(Exercise description): Give again, word for word, each line from the top of the listing through the line that holds "from mathutils import Vector, Matrix, Euler".
——
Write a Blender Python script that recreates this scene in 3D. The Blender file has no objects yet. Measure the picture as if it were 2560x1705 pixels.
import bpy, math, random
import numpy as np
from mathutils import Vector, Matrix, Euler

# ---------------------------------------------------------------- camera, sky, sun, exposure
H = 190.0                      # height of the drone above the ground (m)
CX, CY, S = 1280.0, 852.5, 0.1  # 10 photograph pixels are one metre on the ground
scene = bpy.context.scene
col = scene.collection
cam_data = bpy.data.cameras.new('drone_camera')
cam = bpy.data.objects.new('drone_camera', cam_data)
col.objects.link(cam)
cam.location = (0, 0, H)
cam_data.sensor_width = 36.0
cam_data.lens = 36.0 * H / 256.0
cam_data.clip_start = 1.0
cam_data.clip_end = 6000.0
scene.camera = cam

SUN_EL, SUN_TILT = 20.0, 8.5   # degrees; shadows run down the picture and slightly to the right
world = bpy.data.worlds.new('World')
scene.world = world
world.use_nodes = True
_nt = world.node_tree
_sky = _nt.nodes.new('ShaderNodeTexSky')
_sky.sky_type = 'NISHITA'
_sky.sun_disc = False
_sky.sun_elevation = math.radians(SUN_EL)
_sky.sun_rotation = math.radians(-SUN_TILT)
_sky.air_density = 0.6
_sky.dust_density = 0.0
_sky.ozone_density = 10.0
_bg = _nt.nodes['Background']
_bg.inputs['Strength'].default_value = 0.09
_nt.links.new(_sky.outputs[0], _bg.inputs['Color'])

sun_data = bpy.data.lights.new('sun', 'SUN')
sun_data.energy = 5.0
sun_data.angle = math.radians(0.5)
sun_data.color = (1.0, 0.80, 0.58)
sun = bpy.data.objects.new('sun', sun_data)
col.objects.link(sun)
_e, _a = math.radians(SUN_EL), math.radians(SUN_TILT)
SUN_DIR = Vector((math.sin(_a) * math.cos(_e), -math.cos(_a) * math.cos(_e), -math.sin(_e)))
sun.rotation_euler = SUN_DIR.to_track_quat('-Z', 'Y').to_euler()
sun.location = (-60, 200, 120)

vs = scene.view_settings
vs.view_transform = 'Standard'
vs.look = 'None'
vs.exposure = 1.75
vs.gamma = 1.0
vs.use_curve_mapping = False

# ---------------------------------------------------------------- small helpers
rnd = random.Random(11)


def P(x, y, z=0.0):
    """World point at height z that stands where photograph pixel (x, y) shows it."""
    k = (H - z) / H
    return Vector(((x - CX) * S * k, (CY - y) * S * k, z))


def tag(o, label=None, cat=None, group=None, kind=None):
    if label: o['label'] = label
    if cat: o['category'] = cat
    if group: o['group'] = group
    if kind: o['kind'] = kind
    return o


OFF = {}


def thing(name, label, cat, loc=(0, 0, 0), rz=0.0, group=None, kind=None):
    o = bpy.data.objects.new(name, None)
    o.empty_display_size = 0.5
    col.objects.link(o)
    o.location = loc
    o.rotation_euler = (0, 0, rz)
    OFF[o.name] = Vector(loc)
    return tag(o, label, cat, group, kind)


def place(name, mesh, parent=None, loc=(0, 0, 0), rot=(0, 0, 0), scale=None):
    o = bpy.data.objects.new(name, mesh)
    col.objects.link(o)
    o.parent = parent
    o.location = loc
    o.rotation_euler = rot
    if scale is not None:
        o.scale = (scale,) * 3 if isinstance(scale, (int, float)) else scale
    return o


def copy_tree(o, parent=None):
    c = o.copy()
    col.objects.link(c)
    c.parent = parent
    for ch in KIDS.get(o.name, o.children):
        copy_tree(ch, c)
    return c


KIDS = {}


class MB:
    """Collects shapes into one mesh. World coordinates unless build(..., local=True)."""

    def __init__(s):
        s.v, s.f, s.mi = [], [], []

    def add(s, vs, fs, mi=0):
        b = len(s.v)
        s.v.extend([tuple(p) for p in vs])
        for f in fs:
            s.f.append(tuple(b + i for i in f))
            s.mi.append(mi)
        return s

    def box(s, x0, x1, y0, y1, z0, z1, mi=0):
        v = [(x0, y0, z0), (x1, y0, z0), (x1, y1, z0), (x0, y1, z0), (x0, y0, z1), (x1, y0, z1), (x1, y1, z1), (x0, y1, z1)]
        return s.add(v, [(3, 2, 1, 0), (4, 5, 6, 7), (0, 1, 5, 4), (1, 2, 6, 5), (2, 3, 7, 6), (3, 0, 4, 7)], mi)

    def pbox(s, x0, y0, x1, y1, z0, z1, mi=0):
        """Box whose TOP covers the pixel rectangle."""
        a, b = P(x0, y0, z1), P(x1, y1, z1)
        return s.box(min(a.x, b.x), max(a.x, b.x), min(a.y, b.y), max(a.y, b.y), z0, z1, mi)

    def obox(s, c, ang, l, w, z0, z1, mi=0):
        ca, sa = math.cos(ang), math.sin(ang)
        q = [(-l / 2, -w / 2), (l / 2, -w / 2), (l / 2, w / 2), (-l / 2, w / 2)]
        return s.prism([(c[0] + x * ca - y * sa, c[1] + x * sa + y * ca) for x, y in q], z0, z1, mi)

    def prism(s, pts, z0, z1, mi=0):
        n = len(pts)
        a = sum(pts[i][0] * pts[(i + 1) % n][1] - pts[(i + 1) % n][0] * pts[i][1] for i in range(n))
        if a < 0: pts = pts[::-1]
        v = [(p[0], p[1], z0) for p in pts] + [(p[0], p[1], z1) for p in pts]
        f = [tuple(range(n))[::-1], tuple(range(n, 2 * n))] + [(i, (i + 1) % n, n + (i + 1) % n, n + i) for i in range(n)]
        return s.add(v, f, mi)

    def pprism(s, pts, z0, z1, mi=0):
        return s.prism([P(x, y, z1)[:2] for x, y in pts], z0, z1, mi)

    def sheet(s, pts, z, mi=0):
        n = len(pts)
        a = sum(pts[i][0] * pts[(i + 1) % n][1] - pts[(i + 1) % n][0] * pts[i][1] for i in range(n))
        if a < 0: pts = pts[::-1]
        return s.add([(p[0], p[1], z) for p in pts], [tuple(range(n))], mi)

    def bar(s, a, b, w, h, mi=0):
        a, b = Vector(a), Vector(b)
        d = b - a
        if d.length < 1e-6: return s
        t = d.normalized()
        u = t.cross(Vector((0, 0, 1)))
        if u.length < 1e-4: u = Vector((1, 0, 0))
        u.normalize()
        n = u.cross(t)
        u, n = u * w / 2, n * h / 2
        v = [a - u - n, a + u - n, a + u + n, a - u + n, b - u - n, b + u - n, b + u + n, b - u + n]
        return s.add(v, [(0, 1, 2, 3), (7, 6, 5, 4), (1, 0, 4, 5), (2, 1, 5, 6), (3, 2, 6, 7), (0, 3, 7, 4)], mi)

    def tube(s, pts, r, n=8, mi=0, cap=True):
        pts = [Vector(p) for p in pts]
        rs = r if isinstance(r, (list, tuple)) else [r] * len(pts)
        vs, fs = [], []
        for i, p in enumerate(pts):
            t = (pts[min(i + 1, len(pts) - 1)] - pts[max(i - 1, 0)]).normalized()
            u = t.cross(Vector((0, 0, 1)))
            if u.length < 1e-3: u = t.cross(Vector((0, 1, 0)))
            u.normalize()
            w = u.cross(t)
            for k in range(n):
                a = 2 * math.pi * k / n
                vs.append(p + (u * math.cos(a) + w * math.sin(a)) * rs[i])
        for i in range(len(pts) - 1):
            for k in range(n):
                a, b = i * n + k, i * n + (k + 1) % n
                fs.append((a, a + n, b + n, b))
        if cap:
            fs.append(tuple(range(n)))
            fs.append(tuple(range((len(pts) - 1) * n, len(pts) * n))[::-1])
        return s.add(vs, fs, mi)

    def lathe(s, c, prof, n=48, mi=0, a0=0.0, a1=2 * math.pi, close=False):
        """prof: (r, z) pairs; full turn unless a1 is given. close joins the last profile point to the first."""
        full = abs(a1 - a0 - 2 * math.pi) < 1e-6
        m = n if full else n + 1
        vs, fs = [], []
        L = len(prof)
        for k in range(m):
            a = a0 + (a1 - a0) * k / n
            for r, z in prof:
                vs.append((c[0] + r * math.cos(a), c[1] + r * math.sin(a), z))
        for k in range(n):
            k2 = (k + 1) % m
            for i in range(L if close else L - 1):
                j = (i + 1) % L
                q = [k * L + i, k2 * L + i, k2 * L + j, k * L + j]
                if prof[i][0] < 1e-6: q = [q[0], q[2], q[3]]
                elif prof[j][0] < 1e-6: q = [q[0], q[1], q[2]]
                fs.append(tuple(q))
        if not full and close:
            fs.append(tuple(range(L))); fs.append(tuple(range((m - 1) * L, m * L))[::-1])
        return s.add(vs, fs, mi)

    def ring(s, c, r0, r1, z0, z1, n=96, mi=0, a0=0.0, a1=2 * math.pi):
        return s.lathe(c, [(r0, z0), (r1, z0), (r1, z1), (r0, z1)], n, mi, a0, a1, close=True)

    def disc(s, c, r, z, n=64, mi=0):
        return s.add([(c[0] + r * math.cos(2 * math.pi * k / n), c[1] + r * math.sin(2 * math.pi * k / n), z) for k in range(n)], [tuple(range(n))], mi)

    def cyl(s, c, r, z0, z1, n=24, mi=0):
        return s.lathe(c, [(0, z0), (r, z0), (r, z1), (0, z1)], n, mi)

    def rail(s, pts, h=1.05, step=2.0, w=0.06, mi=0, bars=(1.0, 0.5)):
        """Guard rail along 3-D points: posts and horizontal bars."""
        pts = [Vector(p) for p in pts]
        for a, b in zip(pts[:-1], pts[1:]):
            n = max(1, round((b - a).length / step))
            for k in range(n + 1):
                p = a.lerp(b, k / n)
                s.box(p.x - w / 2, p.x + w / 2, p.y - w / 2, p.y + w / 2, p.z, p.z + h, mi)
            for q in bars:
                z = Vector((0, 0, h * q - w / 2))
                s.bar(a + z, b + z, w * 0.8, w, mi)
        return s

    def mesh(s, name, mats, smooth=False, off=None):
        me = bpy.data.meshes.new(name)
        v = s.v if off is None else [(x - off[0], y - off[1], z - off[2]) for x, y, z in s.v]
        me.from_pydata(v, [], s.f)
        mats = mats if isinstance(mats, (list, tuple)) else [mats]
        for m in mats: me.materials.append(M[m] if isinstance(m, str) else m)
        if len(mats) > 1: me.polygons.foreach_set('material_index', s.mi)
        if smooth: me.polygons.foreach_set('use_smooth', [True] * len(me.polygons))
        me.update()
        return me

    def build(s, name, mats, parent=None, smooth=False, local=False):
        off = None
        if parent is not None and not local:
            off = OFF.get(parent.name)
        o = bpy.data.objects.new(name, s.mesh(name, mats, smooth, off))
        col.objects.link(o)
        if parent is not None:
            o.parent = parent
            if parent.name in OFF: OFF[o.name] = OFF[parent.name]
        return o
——
(Full answer):
Write a Blender Python script that recreates this scene in 3D. The Blender file has no objects yet. Measure the picture as if it were 2560x1705 pixels.
import bpy, math, random
import numpy as np
from mathutils import Vector, Matrix, Euler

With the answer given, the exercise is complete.